Wednesday, 10 February 2016

HILLARY CLINTON

Hillary Diane Rodham Clinton (born October 26, 1947) is an American politician who served under President Barack Obama as the 67th United States Secretary of State from 2009 to 2013. She is the wife of the 42nd President of the United States Bill Clinton, and was First Lady of the United States during his tenure from 1993 to 2001. Clinton subsequently served as a United States Senator from New York from 2001 to 2009, and is a candidate for President of the United States in the 2016 presidential election.
A native of the Chicago area, Hillary Rodham graduated from Wellesley College in 1969, where she became the first student commencement speaker. She went on to earn her J.D. from Yale Law School in 1973. After a stint as a congressional legal counsel, she moved to Arkansas, marrying Bill Clinton in 1975. She co-founded Arkansas Advocates for Children and Families in 1977, became the first female chair of the Legal Services Corporation in 1978, and was named the first female partner at Rose Law Firm in 1979. While First Lady of Arkansas from 1979 to 1981, and 1983 to 1992, she led a task force that reformed Arkansas' public school system, and served on the board of directors of Wal-Mart among other corporations.
Hillary and Bill Clinton
As First Lady of the United States, her major initiative, the Clinton health care plan of 1993, failed to reach a vote in Congress. In 1997 and 1999, she played a leading role in advocating the creation of the State Children's Health Insurance Program, the Adoption and Safe Families Act and the Foster Care Independence Act. The only First Lady to have been subpoenaed, she testified before a federal grand jury in 1996 regarding the Whitewater controversy, although no charges against her related to this or other investigations during her husband's presidency were ever brought. Her marriage to the president was subject to considerable public discussion following the Lewinsky scandal of 1998, and overall her role as First Lady drew a polarized response from the American public.

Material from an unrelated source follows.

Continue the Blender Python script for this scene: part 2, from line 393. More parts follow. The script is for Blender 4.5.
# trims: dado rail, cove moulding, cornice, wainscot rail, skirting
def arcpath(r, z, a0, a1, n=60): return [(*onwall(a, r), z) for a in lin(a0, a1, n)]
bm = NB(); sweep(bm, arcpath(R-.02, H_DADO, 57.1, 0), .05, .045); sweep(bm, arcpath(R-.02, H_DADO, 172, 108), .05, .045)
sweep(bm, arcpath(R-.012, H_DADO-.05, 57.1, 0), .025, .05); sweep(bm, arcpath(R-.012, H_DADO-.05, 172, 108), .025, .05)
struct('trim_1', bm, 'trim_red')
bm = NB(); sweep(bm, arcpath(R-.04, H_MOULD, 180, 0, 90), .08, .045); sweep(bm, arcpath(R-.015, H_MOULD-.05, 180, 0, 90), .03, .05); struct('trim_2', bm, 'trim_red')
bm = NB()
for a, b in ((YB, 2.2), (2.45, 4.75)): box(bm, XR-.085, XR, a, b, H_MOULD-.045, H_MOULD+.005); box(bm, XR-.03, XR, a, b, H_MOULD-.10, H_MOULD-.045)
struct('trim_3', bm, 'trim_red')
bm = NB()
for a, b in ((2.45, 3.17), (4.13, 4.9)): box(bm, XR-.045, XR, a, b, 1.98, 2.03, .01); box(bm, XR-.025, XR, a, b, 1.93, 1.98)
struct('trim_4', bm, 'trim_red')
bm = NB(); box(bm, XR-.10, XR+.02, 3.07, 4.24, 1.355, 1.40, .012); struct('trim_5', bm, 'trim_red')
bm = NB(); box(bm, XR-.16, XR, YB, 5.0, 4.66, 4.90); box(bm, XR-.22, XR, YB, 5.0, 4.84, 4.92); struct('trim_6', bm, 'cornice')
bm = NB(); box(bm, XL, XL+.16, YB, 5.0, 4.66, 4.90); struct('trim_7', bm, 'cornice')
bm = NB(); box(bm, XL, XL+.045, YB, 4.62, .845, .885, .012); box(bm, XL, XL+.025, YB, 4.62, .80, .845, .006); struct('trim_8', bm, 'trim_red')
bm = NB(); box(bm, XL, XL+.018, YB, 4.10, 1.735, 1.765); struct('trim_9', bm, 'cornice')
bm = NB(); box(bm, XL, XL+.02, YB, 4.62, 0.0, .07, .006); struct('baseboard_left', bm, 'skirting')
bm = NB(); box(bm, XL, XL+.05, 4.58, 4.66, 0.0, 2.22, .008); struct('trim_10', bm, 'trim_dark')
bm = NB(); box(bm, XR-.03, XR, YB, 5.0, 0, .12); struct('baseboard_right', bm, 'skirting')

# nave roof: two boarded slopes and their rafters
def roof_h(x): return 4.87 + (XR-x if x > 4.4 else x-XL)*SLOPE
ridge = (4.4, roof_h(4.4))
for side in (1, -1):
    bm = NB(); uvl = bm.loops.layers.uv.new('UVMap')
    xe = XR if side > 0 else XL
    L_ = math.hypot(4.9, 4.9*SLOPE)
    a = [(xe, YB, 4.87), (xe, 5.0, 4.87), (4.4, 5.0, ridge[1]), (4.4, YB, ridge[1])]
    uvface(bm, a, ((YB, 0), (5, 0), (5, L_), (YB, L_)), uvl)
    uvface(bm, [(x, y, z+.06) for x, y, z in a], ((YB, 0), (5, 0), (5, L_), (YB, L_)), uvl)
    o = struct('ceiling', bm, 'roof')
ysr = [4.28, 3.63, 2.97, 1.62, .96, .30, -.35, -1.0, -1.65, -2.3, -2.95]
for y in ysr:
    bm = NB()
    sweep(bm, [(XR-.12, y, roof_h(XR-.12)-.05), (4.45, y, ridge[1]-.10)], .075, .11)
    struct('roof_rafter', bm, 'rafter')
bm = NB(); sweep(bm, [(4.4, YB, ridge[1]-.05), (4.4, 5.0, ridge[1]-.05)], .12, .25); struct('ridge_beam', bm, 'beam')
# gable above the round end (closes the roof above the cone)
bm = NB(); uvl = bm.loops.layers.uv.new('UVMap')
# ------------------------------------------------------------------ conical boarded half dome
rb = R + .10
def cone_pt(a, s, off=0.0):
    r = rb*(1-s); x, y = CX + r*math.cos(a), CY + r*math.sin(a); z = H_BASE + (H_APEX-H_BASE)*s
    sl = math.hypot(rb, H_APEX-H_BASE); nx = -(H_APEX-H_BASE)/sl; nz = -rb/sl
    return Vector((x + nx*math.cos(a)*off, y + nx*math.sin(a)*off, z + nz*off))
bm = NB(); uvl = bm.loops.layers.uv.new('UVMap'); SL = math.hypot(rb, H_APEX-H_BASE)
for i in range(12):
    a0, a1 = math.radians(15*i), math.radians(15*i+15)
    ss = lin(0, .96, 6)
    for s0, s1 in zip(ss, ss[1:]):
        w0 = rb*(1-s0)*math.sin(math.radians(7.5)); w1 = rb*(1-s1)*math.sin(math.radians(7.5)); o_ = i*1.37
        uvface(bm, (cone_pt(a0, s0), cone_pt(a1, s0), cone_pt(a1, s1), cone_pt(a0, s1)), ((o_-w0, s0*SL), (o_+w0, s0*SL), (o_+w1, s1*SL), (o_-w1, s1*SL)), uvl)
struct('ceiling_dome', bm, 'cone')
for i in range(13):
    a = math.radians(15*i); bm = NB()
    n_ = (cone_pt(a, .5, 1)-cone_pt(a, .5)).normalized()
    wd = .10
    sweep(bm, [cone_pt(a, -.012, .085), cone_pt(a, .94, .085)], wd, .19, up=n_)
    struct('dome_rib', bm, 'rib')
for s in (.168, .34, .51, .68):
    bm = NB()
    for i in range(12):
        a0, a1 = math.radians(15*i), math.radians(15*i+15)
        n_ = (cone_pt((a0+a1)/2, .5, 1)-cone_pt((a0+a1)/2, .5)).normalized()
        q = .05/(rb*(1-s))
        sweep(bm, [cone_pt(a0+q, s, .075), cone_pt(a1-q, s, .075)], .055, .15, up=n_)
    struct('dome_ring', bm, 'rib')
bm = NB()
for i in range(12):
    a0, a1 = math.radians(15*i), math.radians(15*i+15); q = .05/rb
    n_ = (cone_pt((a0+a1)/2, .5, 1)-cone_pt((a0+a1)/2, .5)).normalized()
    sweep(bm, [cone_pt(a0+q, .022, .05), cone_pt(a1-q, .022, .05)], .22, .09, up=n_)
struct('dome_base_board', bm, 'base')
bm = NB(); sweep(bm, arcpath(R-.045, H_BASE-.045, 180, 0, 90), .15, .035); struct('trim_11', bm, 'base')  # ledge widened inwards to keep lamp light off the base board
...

After moving to New York, Clinton was elected in 2000 as the first female senator from the state, the only First Lady ever to have sought elected office. Following the September 11 attacks, she voted for and supported military action in Afghanistan and the Iraq Resolution, but subsequently objected to the George W. Bush administration's conduct of the Iraq War, as well as most of Bush's domestic policies. Clinton was re-elected to the Senate in 2006. Running for the Democratic nomination in the 2008 presidential election, Clinton won more primaries and delegates than any other female candidate in American history, but ultimately lost the nomination to Obama.
As Secretary of State in the Obama administration from January 2009 to February 2013, Clinton was at the forefront of the U.S. response to the Arab Spring and advocated the U.S. military intervention in Libya. She took responsibility for security lapses related to the 2012 Benghazi attack, which resulted in the deaths of American consulate personnel, but defended her personal actions in regard to the matter. Clinton viewed "smart power" as the strategy for asserting U.S. leadership and values, by combining military power with diplomacy and American capabilities in economics, technology, and other areas. She used social media to communicate the U.S. message abroad. Leaving office at the end of Obama's first term, she authored her fifth book and undertook speaking engagements before announcing her second run for the Democratic nomination in the 2016 presidential election in April 2015.